= DATA LINES =

┄┄┄┄┄┄┄┄┄┄┄┄┄┄┄┄┄┄┄┄

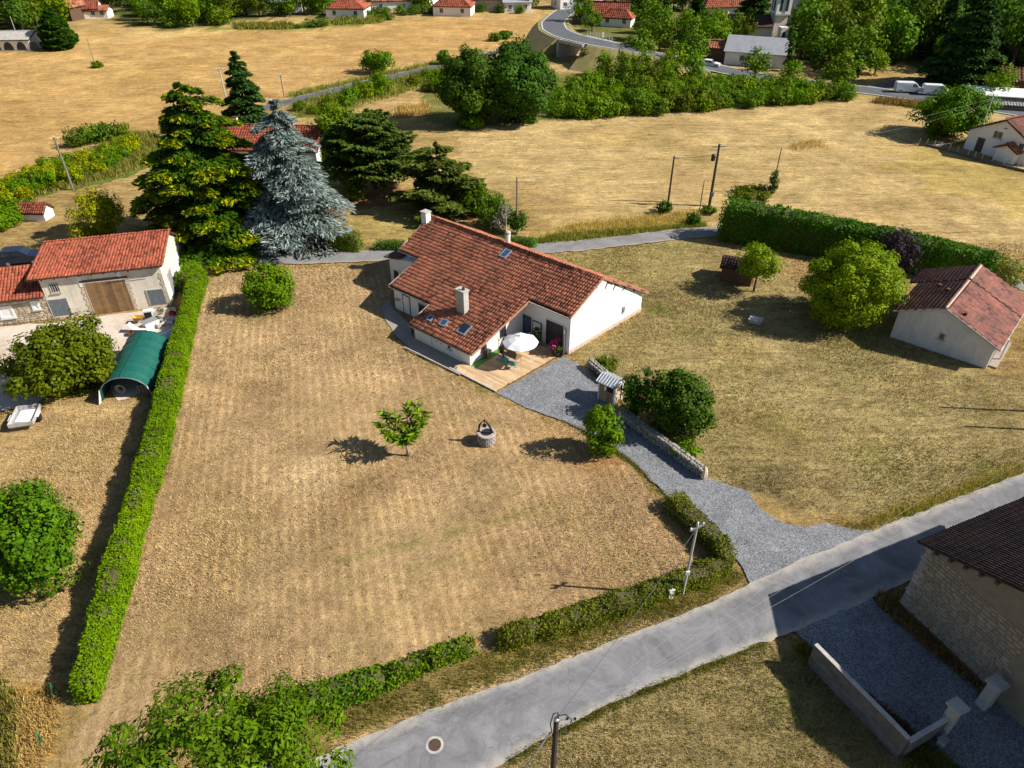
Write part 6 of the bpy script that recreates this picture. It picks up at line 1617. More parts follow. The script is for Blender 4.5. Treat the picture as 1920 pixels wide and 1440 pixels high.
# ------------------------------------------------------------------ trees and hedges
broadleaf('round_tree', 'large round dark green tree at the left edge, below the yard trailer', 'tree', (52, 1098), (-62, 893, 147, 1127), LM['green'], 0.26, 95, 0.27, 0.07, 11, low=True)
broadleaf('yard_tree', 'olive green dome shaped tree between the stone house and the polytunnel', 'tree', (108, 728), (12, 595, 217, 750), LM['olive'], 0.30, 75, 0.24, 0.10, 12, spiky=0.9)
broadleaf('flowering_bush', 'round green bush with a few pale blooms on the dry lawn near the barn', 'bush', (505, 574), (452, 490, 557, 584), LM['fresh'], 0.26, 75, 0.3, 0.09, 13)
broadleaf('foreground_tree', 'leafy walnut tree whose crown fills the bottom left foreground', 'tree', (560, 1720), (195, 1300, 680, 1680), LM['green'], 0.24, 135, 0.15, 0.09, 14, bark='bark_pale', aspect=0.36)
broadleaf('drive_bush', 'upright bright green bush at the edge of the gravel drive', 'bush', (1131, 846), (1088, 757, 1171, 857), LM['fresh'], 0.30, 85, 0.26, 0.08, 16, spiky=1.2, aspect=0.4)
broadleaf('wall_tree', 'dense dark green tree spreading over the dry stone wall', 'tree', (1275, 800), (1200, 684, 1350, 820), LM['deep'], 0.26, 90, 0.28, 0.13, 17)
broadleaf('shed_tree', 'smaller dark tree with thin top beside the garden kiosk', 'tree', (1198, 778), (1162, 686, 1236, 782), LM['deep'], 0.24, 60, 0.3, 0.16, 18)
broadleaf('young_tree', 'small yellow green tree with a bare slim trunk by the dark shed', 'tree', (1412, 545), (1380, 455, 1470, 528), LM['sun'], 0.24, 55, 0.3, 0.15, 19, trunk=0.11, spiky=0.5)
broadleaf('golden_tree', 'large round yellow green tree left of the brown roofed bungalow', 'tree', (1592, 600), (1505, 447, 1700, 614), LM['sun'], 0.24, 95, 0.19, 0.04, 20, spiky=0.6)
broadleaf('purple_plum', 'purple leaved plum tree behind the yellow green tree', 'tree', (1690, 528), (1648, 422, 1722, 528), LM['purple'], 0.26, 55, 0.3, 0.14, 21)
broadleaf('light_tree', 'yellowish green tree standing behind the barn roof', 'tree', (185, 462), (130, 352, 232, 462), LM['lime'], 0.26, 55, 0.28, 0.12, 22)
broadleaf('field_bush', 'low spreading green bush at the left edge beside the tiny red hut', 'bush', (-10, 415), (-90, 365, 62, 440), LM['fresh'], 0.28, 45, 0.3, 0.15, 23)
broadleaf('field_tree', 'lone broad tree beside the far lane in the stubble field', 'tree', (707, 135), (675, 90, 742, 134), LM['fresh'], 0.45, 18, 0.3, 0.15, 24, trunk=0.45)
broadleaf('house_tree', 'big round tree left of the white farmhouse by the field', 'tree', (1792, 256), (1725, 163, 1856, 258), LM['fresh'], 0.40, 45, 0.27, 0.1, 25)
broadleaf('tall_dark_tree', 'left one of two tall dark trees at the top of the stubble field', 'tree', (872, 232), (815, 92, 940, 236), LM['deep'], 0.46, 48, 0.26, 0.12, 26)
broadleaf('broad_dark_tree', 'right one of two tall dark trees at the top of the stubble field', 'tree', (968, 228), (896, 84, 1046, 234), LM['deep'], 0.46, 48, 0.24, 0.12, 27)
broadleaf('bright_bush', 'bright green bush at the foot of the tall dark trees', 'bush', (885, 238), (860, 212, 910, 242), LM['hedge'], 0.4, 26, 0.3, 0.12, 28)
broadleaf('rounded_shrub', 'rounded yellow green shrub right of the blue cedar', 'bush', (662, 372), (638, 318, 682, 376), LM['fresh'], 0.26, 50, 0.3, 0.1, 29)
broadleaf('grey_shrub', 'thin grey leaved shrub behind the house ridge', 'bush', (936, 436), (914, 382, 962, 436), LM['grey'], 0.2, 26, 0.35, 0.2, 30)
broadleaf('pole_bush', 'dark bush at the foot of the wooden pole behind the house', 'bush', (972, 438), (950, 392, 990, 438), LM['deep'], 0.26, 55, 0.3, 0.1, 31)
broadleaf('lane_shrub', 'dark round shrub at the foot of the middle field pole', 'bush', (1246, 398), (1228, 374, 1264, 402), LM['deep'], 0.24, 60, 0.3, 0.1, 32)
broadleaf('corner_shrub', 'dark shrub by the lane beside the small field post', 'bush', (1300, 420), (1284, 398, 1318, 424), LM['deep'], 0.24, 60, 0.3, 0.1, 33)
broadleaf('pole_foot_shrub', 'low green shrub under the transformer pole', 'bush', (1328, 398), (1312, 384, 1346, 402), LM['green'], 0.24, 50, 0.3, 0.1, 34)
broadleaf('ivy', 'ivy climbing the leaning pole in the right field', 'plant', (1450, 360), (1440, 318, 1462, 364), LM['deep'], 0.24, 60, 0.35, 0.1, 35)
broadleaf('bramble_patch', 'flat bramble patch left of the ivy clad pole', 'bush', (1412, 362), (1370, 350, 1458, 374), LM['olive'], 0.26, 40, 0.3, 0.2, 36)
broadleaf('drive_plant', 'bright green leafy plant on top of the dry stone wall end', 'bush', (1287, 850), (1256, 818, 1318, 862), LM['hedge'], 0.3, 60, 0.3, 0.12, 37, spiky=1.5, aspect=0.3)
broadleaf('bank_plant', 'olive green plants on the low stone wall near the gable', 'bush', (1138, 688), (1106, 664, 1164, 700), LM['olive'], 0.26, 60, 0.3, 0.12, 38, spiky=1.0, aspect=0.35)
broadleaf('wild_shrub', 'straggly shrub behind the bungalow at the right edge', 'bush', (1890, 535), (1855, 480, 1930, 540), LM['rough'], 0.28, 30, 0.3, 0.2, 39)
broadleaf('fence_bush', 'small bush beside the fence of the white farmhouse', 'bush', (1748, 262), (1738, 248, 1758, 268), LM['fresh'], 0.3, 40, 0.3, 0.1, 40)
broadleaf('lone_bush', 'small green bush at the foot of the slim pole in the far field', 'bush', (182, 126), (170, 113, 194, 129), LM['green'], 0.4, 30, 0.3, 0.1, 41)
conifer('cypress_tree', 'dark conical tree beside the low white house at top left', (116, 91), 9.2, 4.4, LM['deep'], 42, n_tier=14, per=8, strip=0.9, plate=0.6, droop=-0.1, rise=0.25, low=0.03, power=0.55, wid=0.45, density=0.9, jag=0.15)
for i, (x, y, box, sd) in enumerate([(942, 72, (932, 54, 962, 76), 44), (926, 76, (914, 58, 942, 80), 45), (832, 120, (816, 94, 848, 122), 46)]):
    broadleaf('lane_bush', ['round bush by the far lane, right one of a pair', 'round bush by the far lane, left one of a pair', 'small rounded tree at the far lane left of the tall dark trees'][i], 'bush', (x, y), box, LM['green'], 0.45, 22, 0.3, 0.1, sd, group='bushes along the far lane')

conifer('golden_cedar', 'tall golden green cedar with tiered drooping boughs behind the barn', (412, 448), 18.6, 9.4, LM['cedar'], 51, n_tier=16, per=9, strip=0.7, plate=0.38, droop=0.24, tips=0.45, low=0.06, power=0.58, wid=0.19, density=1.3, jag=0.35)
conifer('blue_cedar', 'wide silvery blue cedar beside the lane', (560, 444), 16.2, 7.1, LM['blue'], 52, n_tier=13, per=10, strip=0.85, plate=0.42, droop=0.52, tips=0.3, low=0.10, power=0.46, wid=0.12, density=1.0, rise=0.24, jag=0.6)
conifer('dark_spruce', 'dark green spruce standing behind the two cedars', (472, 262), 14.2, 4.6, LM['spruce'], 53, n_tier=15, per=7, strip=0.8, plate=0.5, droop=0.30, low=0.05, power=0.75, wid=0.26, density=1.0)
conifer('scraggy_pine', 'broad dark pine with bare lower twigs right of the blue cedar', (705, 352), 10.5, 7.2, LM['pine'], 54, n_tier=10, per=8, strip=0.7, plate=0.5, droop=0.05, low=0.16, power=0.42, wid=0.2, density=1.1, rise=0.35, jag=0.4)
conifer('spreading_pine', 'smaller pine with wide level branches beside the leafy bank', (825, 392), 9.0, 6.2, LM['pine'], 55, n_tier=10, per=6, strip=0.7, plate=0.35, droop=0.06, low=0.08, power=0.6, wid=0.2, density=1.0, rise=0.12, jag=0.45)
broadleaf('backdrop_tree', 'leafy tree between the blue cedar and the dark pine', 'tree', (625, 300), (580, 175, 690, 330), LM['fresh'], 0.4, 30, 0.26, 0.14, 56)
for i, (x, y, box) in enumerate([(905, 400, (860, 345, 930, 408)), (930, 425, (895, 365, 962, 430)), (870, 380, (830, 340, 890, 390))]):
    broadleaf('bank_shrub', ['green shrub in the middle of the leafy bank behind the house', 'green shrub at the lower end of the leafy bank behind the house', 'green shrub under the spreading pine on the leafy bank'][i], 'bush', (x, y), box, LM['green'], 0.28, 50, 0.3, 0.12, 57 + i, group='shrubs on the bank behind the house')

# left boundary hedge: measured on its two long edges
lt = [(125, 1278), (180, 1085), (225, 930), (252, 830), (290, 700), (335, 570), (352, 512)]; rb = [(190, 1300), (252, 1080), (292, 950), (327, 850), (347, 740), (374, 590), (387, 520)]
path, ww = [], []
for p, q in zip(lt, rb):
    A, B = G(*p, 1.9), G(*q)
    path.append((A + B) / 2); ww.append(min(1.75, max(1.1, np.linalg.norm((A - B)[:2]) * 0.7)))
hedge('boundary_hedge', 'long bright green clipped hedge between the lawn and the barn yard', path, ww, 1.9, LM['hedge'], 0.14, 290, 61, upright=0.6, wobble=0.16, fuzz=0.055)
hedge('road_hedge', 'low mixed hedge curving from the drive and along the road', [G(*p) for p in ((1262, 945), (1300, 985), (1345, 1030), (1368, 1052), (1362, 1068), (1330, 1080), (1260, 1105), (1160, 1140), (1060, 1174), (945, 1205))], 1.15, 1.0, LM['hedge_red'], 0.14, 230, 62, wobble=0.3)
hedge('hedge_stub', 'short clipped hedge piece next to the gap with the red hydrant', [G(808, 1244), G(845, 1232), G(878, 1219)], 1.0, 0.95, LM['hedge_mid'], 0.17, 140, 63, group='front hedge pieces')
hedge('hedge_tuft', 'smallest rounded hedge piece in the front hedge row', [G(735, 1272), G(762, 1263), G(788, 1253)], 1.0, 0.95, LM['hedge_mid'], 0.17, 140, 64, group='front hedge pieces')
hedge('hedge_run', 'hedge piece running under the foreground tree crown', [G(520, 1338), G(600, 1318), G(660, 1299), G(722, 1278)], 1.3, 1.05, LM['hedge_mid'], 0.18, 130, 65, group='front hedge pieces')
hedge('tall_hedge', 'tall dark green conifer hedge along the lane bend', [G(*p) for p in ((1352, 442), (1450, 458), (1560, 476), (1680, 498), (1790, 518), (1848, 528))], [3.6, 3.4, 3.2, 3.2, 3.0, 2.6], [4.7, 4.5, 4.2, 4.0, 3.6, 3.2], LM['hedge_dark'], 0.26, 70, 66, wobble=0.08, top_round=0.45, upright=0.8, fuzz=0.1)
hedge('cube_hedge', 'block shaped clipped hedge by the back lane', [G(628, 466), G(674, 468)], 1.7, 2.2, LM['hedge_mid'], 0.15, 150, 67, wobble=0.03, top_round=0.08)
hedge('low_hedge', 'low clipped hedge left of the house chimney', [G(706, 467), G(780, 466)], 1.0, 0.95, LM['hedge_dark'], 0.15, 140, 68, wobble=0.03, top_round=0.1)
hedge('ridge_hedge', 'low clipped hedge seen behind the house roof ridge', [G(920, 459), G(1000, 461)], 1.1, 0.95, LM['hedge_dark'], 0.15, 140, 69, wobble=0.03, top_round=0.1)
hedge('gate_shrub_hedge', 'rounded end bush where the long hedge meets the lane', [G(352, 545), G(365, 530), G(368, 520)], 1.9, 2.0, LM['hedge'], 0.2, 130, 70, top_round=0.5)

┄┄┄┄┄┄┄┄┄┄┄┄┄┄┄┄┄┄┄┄

Which lines include the word "wide"? Copy every one of them.

= RESPONSE TO THIS EXERCISE =
Write part 6 of the bpy script that recreates this picture. It picks up at line 1617. More parts follow. The script is for Blender 4.5. Treat the picture as 1920 pixels wide and 1440 pixels high.
conifer('blue_cedar', 'wide silvery blue cedar beside the lane', (560, 444), 16.2, 7.1, LM['blue'], 52, n_tier=13, per=10, strip=0.85, plate=0.42, droop=0.52, tips=0.3, low=0.10, power=0.46, wid=0.12, density=1.0, rise=0.24, jag=0.6)
conifer('spreading_pine', 'smaller pine with wide level branches beside the leafy bank', (825, 392), 9.0, 6.2, LM['pine'], 55, n_tier=10, per=6, strip=0.7, plate=0.35, droop=0.06, low=0.08, power=0.6, wid=0.2, density=1.0, rise=0.12, jag=0.45)